▶ _What is being asked_: Extract the listing in its entirety, keeping each line identical to the original.

▶ _Information supplied_:
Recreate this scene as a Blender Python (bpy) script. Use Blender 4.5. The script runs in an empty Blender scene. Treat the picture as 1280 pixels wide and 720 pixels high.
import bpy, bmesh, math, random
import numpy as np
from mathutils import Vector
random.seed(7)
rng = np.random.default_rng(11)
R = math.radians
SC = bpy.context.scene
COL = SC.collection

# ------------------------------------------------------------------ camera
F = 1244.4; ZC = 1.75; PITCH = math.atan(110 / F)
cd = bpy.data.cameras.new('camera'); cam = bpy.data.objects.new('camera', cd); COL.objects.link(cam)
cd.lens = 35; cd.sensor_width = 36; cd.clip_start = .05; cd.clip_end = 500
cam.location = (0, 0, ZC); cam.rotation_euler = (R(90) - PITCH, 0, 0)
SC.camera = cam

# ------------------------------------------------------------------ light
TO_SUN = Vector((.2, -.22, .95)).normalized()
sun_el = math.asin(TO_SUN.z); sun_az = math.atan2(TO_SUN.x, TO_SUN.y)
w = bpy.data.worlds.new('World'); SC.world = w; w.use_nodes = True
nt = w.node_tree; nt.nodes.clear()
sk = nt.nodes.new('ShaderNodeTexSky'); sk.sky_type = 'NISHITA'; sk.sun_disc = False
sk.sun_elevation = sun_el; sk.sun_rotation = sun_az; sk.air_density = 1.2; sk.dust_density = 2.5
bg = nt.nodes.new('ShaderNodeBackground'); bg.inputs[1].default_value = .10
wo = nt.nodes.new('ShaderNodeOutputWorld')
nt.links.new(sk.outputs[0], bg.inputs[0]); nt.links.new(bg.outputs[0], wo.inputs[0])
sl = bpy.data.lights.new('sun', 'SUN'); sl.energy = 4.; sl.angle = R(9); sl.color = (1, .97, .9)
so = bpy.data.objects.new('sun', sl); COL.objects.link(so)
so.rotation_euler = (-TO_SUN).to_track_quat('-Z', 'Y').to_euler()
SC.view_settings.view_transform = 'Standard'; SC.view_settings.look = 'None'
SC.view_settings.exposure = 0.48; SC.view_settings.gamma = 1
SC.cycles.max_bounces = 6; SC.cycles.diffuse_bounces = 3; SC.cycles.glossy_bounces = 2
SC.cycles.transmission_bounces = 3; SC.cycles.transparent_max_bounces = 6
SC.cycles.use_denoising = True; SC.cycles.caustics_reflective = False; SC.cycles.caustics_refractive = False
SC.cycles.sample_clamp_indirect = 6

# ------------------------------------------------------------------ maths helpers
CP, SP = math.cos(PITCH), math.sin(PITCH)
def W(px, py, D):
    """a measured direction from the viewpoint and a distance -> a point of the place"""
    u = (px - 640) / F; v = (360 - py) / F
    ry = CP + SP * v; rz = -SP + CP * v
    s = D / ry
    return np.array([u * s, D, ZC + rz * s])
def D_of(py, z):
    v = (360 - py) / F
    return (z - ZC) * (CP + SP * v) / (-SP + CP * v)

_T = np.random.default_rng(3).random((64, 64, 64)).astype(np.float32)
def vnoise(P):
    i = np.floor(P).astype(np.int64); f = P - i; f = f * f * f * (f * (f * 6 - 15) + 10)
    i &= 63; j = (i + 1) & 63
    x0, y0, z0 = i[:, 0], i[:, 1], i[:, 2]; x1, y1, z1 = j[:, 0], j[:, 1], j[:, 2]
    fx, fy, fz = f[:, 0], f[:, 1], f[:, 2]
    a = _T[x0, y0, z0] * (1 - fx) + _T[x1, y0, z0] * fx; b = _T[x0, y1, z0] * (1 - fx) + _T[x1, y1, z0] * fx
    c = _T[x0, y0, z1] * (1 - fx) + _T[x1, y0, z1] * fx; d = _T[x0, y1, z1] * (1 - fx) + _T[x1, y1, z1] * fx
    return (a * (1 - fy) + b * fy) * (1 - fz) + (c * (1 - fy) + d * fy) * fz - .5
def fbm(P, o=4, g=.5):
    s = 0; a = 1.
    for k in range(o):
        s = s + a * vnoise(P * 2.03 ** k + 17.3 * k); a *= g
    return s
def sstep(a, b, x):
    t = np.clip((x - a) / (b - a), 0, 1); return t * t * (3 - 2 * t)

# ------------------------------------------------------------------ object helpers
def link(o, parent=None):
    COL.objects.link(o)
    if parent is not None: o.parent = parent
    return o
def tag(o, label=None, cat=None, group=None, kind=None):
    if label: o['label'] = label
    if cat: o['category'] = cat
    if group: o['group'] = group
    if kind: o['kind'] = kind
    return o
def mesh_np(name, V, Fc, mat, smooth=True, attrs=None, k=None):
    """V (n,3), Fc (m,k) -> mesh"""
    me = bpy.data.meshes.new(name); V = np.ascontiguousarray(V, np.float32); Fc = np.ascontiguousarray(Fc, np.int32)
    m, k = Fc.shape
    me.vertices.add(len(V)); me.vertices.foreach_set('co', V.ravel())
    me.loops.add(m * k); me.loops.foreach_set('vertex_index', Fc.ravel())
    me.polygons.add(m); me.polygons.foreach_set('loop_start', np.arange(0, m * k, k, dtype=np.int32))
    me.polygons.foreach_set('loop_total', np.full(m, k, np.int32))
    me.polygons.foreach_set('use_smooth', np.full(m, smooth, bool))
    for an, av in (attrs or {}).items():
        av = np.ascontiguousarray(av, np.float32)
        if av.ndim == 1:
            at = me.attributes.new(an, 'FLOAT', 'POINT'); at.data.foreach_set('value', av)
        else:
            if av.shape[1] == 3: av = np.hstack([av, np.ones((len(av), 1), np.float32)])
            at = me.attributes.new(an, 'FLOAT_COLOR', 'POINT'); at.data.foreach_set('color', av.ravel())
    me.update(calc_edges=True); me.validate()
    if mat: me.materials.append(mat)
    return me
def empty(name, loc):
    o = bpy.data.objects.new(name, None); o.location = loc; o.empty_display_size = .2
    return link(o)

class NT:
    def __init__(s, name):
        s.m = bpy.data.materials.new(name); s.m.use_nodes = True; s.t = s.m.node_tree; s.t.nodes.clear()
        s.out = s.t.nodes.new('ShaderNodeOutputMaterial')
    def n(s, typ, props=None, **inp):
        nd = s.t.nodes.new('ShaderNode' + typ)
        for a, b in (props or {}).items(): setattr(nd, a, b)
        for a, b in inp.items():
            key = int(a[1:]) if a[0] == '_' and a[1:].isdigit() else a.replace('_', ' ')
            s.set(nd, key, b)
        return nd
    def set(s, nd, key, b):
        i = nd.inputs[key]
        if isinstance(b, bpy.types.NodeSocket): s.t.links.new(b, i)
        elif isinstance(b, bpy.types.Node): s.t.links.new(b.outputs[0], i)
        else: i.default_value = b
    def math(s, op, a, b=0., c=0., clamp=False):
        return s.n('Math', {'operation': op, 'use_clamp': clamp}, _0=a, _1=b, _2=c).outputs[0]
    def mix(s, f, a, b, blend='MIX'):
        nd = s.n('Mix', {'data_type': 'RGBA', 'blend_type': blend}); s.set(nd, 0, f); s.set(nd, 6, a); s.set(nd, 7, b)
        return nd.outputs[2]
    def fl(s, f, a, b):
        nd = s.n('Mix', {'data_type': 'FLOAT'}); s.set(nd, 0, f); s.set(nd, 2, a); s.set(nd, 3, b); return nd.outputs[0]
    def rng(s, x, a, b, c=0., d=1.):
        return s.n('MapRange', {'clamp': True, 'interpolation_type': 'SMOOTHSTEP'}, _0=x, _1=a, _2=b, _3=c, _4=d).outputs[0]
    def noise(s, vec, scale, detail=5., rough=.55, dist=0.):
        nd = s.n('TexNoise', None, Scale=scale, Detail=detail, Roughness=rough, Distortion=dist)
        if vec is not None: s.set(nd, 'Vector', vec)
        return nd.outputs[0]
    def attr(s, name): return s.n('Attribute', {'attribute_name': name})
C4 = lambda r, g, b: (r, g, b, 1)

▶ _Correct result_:
Recreate this scene as a Blender Python (bpy) script. Use Blender 4.5. The script runs in an empty Blender scene. Treat the picture as 1280 pixels wide and 720 pixels high.
import bpy, bmesh, math, random
import numpy as np
from mathutils import Vector
random.seed(7)
rng = np.random.default_rng(11)
R = math.radians
SC = bpy.context.scene
COL = SC.collection

# ------------------------------------------------------------------ camera
F = 1244.4; ZC = 1.75; PITCH = math.atan(110 / F)
cd = bpy.data.cameras.new('camera'); cam = bpy.data.objects.new('camera', cd); COL.objects.link(cam)
cd.lens = 35; cd.sensor_width = 36; cd.clip_start = .05; cd.clip_end = 500
cam.location = (0, 0, ZC); cam.rotation_euler = (R(90) - PITCH, 0, 0)
SC.camera = cam

# ------------------------------------------------------------------ light
TO_SUN = Vector((.2, -.22, .95)).normalized()
sun_el = math.asin(TO_SUN.z); sun_az = math.atan2(TO_SUN.x, TO_SUN.y)
w = bpy.data.worlds.new('World'); SC.world = w; w.use_nodes = True
nt = w.node_tree; nt.nodes.clear()
sk = nt.nodes.new('ShaderNodeTexSky'); sk.sky_type = 'NISHITA'; sk.sun_disc = False
sk.sun_elevation = sun_el; sk.sun_rotation = sun_az; sk.air_density = 1.2; sk.dust_density = 2.5
bg = nt.nodes.new('ShaderNodeBackground'); bg.inputs[1].default_value = .10
wo = nt.nodes.new('ShaderNodeOutputWorld')
nt.links.new(sk.outputs[0], bg.inputs[0]); nt.links.new(bg.outputs[0], wo.inputs[0])
sl = bpy.data.lights.new('sun', 'SUN'); sl.energy = 4.; sl.angle = R(9); sl.color = (1, .97, .9)
so = bpy.data.objects.new('sun', sl); COL.objects.link(so)
so.rotation_euler = (-TO_SUN).to_track_quat('-Z', 'Y').to_euler()
SC.view_settings.view_transform = 'Standard'; SC.view_settings.look = 'None'
SC.view_settings.exposure = 0.48; SC.view_settings.gamma = 1
SC.cycles.max_bounces = 6; SC.cycles.diffuse_bounces = 3; SC.cycles.glossy_bounces = 2
SC.cycles.transmission_bounces = 3; SC.cycles.transparent_max_bounces = 6
SC.cycles.use_denoising = True; SC.cycles.caustics_reflective = False; SC.cycles.caustics_refractive = False
SC.cycles.sample_clamp_indirect = 6

# ------------------------------------------------------------------ maths helpers
CP, SP = math.cos(PITCH), math.sin(PITCH)
def W(px, py, D):
    """a measured direction from the viewpoint and a distance -> a point of the place"""
    u = (px - 640) / F; v = (360 - py) / F
    ry = CP + SP * v; rz = -SP + CP * v
    s = D / ry
    return np.array([u * s, D, ZC + rz * s])
def D_of(py, z):
    v = (360 - py) / F
    return (z - ZC) * (CP + SP * v) / (-SP + CP * v)

_T = np.random.default_rng(3).random((64, 64, 64)).astype(np.float32)
def vnoise(P):
    i = np.floor(P).astype(np.int64); f = P - i; f = f * f * f * (f * (f * 6 - 15) + 10)
    i &= 63; j = (i + 1) & 63
    x0, y0, z0 = i[:, 0], i[:, 1], i[:, 2]; x1, y1, z1 = j[:, 0], j[:, 1], j[:, 2]
    fx, fy, fz = f[:, 0], f[:, 1], f[:, 2]
    a = _T[x0, y0, z0] * (1 - fx) + _T[x1, y0, z0] * fx; b = _T[x0, y1, z0] * (1 - fx) + _T[x1, y1, z0] * fx
    c = _T[x0, y0, z1] * (1 - fx) + _T[x1, y0, z1] * fx; d = _T[x0, y1, z1] * (1 - fx) + _T[x1, y1, z1] * fx
    return (a * (1 - fy) + b * fy) * (1 - fz) + (c * (1 - fy) + d * fy) * fz - .5
def fbm(P, o=4, g=.5):
    s = 0; a = 1.
    for k in range(o):
        s = s + a * vnoise(P * 2.03 ** k + 17.3 * k); a *= g
    return s
def sstep(a, b, x):
    t = np.clip((x - a) / (b - a), 0, 1); return t * t * (3 - 2 * t)

# ------------------------------------------------------------------ object helpers
def link(o, parent=None):
    COL.objects.link(o)
    if parent is not None: o.parent = parent
    return o
def tag(o, label=None, cat=None, group=None, kind=None):
    if label: o['label'] = label
    if cat: o['category'] = cat
    if group: o['group'] = group
    if kind: o['kind'] = kind
    return o
def mesh_np(name, V, Fc, mat, smooth=True, attrs=None, k=None):
    """V (n,3), Fc (m,k) -> mesh"""
    me = bpy.data.meshes.new(name); V = np.ascontiguousarray(V, np.float32); Fc = np.ascontiguousarray(Fc, np.int32)
    m, k = Fc.shape
    me.vertices.add(len(V)); me.vertices.foreach_set('co', V.ravel())
    me.loops.add(m * k); me.loops.foreach_set('vertex_index', Fc.ravel())
    me.polygons.add(m); me.polygons.foreach_set('loop_start', np.arange(0, m * k, k, dtype=np.int32))
    me.polygons.foreach_set('loop_total', np.full(m, k, np.int32))
    me.polygons.foreach_set('use_smooth', np.full(m, smooth, bool))
    for an, av in (attrs or {}).items():
        av = np.ascontiguousarray(av, np.float32)
        if av.ndim == 1:
            at = me.attributes.new(an, 'FLOAT', 'POINT'); at.data.foreach_set('value', av)
        else:
            if av.shape[1] == 3: av = np.hstack([av, np.ones((len(av), 1), np.float32)])
            at = me.attributes.new(an, 'FLOAT_COLOR', 'POINT'); at.data.foreach_set('color', av.ravel())
    me.update(calc_edges=True); me.validate()
    if mat: me.materials.append(mat)
    return me
def empty(name, loc):
    o = bpy.data.objects.new(name, None); o.location = loc; o.empty_display_size = .2
    return link(o)

class NT:
    def __init__(s, name):
        s.m = bpy.data.materials.new(name); s.m.use_nodes = True; s.t = s.m.node_tree; s.t.nodes.clear()
        s.out = s.t.nodes.new('ShaderNodeOutputMaterial')
    def n(s, typ, props=None, **inp):
        nd = s.t.nodes.new('ShaderNode' + typ)
        for a, b in (props or {}).items(): setattr(nd, a, b)
        for a, b in inp.items():
            key = int(a[1:]) if a[0] == '_' and a[1:].isdigit() else a.replace('_', ' ')
            s.set(nd, key, b)
        return nd
    def set(s, nd, key, b):
        i = nd.inputs[key]
        if isinstance(b, bpy.types.NodeSocket): s.t.links.new(b, i)
        elif isinstance(b, bpy.types.Node): s.t.links.new(b.outputs[0], i)
        else: i.default_value = b
    def math(s, op, a, b=0., c=0., clamp=False):
        return s.n('Math', {'operation': op, 'use_clamp': clamp}, _0=a, _1=b, _2=c).outputs[0]
    def mix(s, f, a, b, blend='MIX'):
        nd = s.n('Mix', {'data_type': 'RGBA', 'blend_type': blend}); s.set(nd, 0, f); s.set(nd, 6, a); s.set(nd, 7, b)
        return nd.outputs[2]
    def fl(s, f, a, b):
        nd = s.n('Mix', {'data_type': 'FLOAT'}); s.set(nd, 0, f); s.set(nd, 2, a); s.set(nd, 3, b); return nd.outputs[0]
    def rng(s, x, a, b, c=0., d=1.):
        return s.n('MapRange', {'clamp': True, 'interpolation_type': 'SMOOTHSTEP'}, _0=x, _1=a, _2=b, _3=c, _4=d).outputs[0]
    def noise(s, vec, scale, detail=5., rough=.55, dist=0.):
        nd = s.n('TexNoise', None, Scale=scale, Detail=detail, Roughness=rough, Distortion=dist)
        if vec is not None: s.set(nd, 'Vector', vec)
        return nd.outputs[0]
    def attr(s, name): return s.n('Attribute', {'attribute_name': name})
C4 = lambda r, g, b: (r, g, b, 1)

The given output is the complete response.